Er zijn de afgelopen jaren veel studies gepubliceerd die net als Wilkinson aantonen dat een hogere economische ongelijkheid invloed heeft op sociale factoren (Rowlingson, 2011). Toch is er ook kritiek op de conclusies van Wilkinson. Een belangrijk punt van kritiek is dat correlaties die hij laat zien geen causaties zijn: het kan best dat lage economische ongelijkheid samenhangt met andere culturele of institutionele factoren die leiden tot wenselijke sociale uitkomsten, of zelfs dat wenselijke sociale uitkomsten leiden tot minder economische ongelijkheid. Uit ander onderzoek blijkt dat er inderdaad een correlatie bestaat tussen ongelijkheid en sociale factoren, maar dat de impact van ongelijkheid vaak samenhangt met andere variabelen zoals de culturele en institutionele structuur van een land (Rowlingson, 2011).

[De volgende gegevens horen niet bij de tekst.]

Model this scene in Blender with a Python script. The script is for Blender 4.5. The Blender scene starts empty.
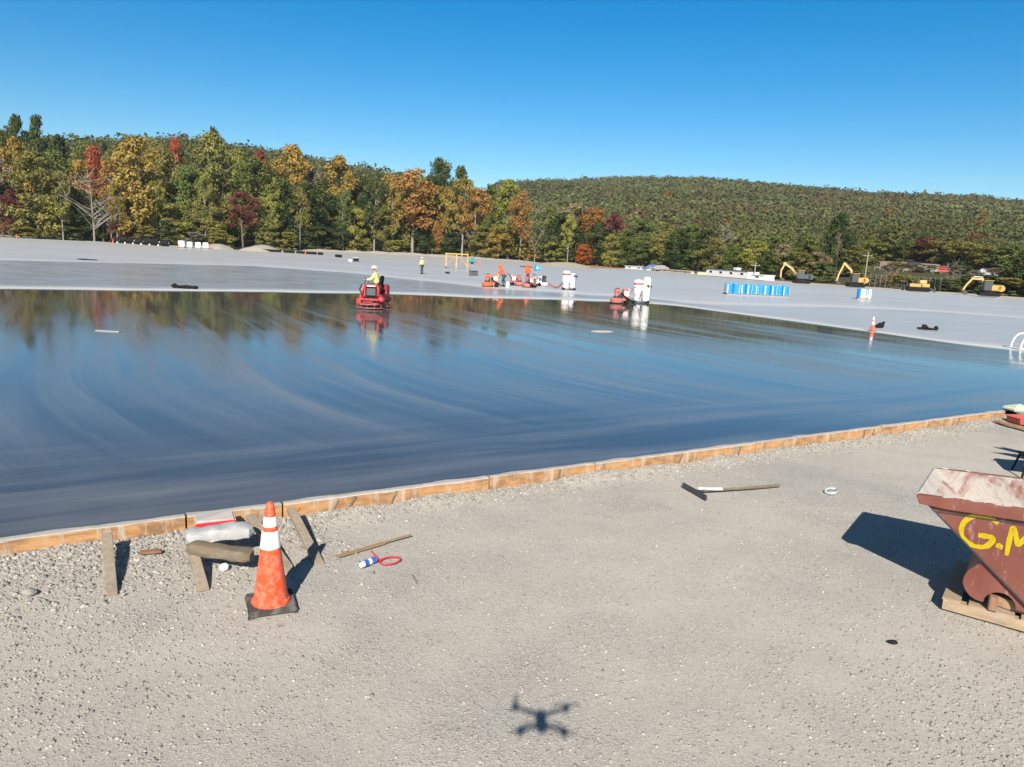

Een andere vraag is in hoeverre het verband tussen ongelijkheid en sociaal welzijn van belang is voor relatief egalitaire landen zoals Nederland. Van der Werfhorst (2014) probeert deze vraag te beantwoorden door te kijken naar het verband tussen inkomensongelijkheid en sociaal vertrouwen binnen Europa én binnen Nederland. Zijn conclusie is dat er inderdaad een sterk verband bestaat tussen inkomensongelijkheid en sociaal vertrouwen, wat in lijn is met de psychosociale theorie van Wilkinson. In hoofdstuk 2 zullen we verder onderzoeken in hoeverre de schadelijke effecten van ongelijkheid daadwerkelijk relevant zijn voor Nederland.
Concluderend kunnen we stellen dat, hoewel het causale verband tussen inkomensongelijkheid en sociale factoren niet altijd zonder meer kan worden onderschreven, ongelijkheid wel degelijk van belang is voor het sociale vertrouwen in een land.

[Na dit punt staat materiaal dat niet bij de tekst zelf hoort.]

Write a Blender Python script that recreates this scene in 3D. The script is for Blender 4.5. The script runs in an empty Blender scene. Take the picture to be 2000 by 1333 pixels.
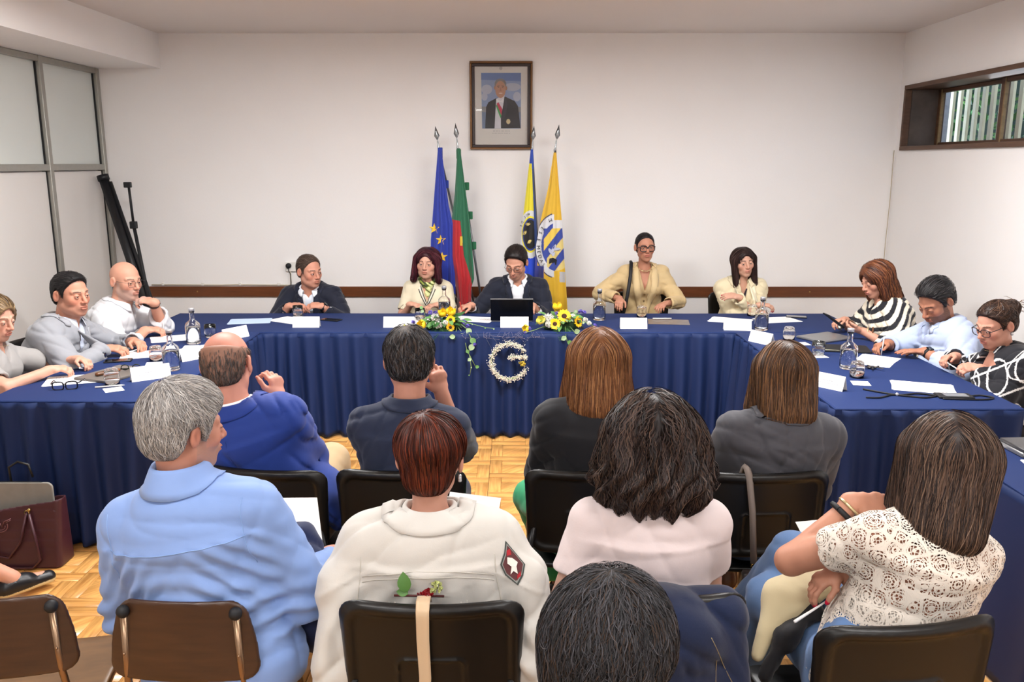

[1] Onder economische ongelijkheid verstaan we hier de relatieve verdeling van inkomen en vermogen in een land. Er zijn naast economische ongelijkheid ook andere vormen van ongelijkheid. Over de wenselijkheid van deze vormen van gelijkheid lijkt in de Westerse wereld (in tegenstelling tot economische ongelijkheid) veel consensus te bestaan. Denk aan politieke gelijkheid (iedereen moet in dezelfde mate kunnen participeren in het politieke proces) en aan gelijkheid voor de wet (iedereen is voor de wet gelijk).
[2] Zo geloven utilitaristen in een herverdeling van materiële welvaart om het geaggregeerde welzijn van alle individuen te maximaliseren, terwijl het egalitarisme gelijkheid op zichzelf als moreel wenselijk ziet.

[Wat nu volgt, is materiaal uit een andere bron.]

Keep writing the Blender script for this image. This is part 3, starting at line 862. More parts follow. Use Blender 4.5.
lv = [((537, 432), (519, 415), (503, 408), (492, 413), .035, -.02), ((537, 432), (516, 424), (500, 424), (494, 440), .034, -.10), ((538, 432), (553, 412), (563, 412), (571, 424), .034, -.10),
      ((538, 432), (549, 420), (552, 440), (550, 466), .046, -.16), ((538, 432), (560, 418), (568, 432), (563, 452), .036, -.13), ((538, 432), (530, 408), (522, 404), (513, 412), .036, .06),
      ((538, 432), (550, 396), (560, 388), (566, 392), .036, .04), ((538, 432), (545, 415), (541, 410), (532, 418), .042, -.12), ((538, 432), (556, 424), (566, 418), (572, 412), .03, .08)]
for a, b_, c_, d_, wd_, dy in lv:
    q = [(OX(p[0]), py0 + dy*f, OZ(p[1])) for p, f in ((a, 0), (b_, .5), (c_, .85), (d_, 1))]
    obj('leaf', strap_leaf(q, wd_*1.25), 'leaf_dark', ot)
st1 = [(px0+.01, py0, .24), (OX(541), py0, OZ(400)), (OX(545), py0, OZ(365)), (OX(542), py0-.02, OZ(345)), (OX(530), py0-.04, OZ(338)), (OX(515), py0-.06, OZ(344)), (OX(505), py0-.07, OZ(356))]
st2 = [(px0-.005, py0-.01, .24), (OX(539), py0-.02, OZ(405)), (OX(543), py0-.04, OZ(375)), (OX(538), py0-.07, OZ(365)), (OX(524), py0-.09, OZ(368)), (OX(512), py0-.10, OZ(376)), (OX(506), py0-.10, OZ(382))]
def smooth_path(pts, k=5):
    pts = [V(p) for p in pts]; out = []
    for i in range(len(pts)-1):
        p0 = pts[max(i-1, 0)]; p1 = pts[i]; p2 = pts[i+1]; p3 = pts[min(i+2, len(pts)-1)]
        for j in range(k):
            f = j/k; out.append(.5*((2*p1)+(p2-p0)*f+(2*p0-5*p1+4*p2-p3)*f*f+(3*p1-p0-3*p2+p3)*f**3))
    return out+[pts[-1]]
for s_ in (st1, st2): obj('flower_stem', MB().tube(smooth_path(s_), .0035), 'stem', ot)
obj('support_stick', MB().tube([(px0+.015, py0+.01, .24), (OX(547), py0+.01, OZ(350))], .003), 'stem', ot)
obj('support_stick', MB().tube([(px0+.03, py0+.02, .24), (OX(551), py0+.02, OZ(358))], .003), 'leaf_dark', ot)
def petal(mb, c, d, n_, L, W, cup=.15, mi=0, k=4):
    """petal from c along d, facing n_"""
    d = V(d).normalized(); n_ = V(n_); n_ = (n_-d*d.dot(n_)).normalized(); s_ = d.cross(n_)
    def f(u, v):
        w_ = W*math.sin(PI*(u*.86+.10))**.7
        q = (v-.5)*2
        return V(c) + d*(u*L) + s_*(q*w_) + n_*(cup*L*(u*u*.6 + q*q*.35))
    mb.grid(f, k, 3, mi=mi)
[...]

[3] Dit betekent dat als de onderste klasse er in welvaart op vooruit gaat het per definitie goed is, waarbij het dus irrelevant is in hoeverre de welvaart van de rest van de samenleving wordt verhoogd.
[4] Inkomensongelijkheid is hier gedefinieerd als de ratio van de hoogste en laagste 20% inkomens; vertrouwen is gedefinieerd als het percentage mensen dat bevestigend antwoordt op de stelling: “de meeste mensen zijn te vertrouwen’’.
Economische factoren
Behalve de invloed die ongelijkheid heeft op sociale factoren is er ook veel discussie in welke mate ongelijkheid invloed heeft op economische factoren. Een beeld dat traditioneel uit de economische literatuur naar voren kwam, is dat meer economische ongelijkheid goed is voor economische groei (Dervis en Karas, 2014). Landen met meer spaargeld zouden in deze visie meer investeringen en hogere economische groei bewerkstelligen (Kaldor, 1957). Aangezien mensen in landen met een hogere inkomensongelijkheid gemiddeld meer sparen[5] zou daarom een hogere inkomensongelijkheid bevorderlijk zijn voor economische groei. Een ander argument waarom ongelijkheid goed zou zijn voor groei is dat het ondernemerschap lonender maakt en mensen motiveert om meer te werken en te investeren in opleidingen (Lazear and Rosen, 1981).
Meer recente studies wijzen echter vooral op de negatieve effecten van inkomensongelijkheid op economische groei. Ostrey et al. (2014) concluderen dat lagere ongelijkheid significant correleert met een hogere groei op de lange termijn. Hun belangrijkste verklaring hiervoor is dat landen met een hogere inkomensgelijkheid politiek, sociaal en financieel stabieler zijn. Deze conclusie houdt ook stand als zij wordt gecorrigeerd voor de mogelijke schadelijke effecten van herverdelingen en lagere spaarquota bij meer gelijkheid.[6]
Ook de OECD vindt een duidelijk verband tussen inkomensongelijkheid en groei (OECD, 2014). Volgens dit rapport kan dit verband worden verklaard doordat hogere inkomensongelijkheid de ontwikkelingspositie van de lagere inkomensdecielen vermindert. Individuen in deze lagere inkomensgroepen investeren namelijk te weinig in onderwijs, wat tot gevolg heeft dat hogere inkomensongelijkheid leidt tot een onderinvestering in menselijk kapitaal.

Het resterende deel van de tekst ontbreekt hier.